Are You Ready for July’s Total Lunar Eclipse?

Fortunate sky watchers in many parts of the world will witness a rare “Blood Moon” during an unusually long total lunar eclipse occurring on the evening of July 27 and into the early morning hours of July 28. A lunar eclipse occurs when the Earth is positioned between the sun and the moon. The moon darkens as it passes through the Earth’s shadow. The lunar eclipse will be visible in South America, East Africa, the Middle East and central Asia. Unfortunately, North America and most of the Pacific Islands will miss the sky show completely.

What is a total lunar eclipse?

A total eclipse occurs if the entire moon passes through Earth’s shadow. For a brief time, the moon will be completely obscured by Earth’s shadow. It will look as if the moon has disappeared from the night sky. A partial eclipse occurs if only part of the moon passes through the shadow.

Why will this eclipse last longer than others?

The total lunar eclipse that will occur this month is expected to be one of the longest to occur this century. From start to finish the moon will spend nearly 4 hours (3 hours and 55 minutes) crossing within Earth’s shadow. The phase of the eclipse where the moon is completely covered by Earth’s shadow—called the totality—will last 1 hour 42 minutes and 57 seconds. Compare that to the shortest lunar eclipse that occurred this century. On April 4, 2015, it lasted only 4 minutes and 48 seconds.

This year’s lunar eclipse is especially long-lasting because the moon will pass through the central part of the Earth’s shadow. In addition, the full moon will also be at the lunar apogee—the point when the moon is at its most distant point from Earth. The moon appears smaller in the sky and since it is farther away, it takes more time to cross the Earth’s shadow than does a full moon that’s closer to Earth. That’s why a full moon at or near lunar apogee leads to a longer lunar eclipse. The longest duration possible for a total lunar eclipse is 1 hour 47 minutes.

What is a “Blood Moon”?

During much of this month’s lunar eclipse, the moon will appear in the sky with a deep red hue, often called a “Blood Moon.” This will be the longest Blood Moon this century!

The moon does not become completely dark during most lunar eclipses. In many cases, it becomes reddish. Earth’s atmosphere bends part of the sun’s light around Earth and toward the moon. This light is red because the atmosphere scatters the other colors present in sunlight in greater amounts than it does red.

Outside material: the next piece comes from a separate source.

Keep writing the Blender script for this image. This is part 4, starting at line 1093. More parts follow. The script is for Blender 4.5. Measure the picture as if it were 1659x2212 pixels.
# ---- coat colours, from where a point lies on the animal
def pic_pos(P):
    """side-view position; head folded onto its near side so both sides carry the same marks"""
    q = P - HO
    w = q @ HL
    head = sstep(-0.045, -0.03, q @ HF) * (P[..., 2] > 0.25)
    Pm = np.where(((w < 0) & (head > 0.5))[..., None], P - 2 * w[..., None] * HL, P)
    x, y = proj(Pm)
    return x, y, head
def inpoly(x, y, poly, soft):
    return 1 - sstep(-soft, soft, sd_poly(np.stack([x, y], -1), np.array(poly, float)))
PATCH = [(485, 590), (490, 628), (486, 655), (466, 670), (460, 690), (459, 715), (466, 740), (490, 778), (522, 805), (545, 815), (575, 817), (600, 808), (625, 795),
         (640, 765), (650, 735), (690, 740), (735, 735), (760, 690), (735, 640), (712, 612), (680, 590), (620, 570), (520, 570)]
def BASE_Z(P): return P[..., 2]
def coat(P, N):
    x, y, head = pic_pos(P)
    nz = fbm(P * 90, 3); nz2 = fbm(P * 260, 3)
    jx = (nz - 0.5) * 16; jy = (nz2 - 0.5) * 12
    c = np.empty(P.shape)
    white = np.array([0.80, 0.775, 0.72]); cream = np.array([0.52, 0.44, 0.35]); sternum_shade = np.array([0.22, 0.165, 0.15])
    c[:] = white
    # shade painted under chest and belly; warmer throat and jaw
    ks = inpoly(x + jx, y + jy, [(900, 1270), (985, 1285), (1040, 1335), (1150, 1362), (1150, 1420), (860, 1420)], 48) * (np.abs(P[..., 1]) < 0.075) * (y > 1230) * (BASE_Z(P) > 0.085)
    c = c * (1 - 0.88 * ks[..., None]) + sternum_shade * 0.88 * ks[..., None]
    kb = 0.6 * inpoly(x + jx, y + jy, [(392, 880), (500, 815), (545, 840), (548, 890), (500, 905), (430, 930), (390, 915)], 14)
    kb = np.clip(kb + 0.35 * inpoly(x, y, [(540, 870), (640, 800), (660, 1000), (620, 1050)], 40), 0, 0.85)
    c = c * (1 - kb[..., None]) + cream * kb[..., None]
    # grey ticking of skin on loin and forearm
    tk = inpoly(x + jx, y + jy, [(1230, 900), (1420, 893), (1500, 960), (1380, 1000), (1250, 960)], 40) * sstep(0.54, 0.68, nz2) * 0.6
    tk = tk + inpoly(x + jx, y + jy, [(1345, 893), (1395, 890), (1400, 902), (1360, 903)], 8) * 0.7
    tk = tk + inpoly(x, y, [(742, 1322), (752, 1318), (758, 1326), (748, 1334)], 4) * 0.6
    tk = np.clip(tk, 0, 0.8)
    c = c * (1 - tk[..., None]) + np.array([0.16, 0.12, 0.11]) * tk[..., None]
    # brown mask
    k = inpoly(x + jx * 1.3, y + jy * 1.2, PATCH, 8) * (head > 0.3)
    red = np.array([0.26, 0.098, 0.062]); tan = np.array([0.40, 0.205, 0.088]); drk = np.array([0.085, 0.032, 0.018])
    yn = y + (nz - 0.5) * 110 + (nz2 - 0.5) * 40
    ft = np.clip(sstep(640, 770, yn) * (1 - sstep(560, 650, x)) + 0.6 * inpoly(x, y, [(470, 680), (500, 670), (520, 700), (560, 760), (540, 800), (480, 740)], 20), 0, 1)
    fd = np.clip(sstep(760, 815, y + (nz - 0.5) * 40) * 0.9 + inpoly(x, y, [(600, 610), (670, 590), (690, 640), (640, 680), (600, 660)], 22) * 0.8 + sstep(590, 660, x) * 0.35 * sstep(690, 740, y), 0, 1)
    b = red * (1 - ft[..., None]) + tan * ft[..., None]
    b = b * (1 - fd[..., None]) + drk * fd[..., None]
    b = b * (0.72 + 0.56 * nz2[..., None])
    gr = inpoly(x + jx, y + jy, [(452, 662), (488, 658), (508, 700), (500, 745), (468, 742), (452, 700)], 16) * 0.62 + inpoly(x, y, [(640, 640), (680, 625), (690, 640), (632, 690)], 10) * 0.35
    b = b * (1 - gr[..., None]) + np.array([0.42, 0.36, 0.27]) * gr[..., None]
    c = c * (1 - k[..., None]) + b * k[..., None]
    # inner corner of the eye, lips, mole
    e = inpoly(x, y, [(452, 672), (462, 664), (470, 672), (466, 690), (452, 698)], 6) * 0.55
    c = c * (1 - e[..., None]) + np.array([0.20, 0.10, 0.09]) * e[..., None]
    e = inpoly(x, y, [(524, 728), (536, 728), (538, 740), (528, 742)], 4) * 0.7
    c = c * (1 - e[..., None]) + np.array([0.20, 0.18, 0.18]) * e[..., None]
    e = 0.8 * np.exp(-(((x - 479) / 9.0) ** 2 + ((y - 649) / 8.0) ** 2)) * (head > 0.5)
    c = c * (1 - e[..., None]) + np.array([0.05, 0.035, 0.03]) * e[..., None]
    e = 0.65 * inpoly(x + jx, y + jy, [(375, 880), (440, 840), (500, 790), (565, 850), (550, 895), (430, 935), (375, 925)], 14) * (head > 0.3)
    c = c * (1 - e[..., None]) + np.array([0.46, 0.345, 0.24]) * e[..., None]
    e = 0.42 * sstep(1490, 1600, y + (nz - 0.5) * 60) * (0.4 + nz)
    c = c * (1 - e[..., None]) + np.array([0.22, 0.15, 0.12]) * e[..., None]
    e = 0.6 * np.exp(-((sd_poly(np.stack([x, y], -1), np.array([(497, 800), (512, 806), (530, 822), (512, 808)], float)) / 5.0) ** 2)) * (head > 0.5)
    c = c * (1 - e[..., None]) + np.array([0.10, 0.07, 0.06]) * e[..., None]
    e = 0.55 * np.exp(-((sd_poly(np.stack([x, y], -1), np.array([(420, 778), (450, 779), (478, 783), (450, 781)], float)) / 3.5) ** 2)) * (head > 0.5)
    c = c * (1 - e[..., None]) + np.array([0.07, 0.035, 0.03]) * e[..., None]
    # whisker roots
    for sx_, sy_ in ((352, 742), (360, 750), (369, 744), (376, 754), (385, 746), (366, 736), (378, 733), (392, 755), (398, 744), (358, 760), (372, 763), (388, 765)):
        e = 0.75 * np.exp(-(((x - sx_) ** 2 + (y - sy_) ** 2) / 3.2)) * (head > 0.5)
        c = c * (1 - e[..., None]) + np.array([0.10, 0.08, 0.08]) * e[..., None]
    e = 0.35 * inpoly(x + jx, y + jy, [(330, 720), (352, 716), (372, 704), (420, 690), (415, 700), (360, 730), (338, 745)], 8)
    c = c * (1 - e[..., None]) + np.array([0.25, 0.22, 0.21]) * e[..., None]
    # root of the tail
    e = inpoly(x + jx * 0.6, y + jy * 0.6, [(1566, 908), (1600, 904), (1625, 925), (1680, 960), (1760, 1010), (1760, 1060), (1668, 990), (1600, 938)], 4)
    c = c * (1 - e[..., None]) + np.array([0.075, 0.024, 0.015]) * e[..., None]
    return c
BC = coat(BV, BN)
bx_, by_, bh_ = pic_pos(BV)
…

Don’t forget to look at Mars!

During the total lunar eclipse this month, sky watchers will be treated to an extra bonus—Mars will be in opposition on the same night! Mars and Earth both orbit the sun, but at different distances, and thus, different speeds. Every few years, Mars, Earth and the sun form a straight line during the course of their orbits, with Earth in the middle—an event known as opposition.

In the very dark sky that occurs when the moon is eclipsed, Mars can be seen easily with the naked eye. In fact, Mars will be especially bright because it is near its closest approach to Earth in the course of its orbit around the sun. For people watching the sky from Earth, Mars will appear about five times brighter than it does in other months.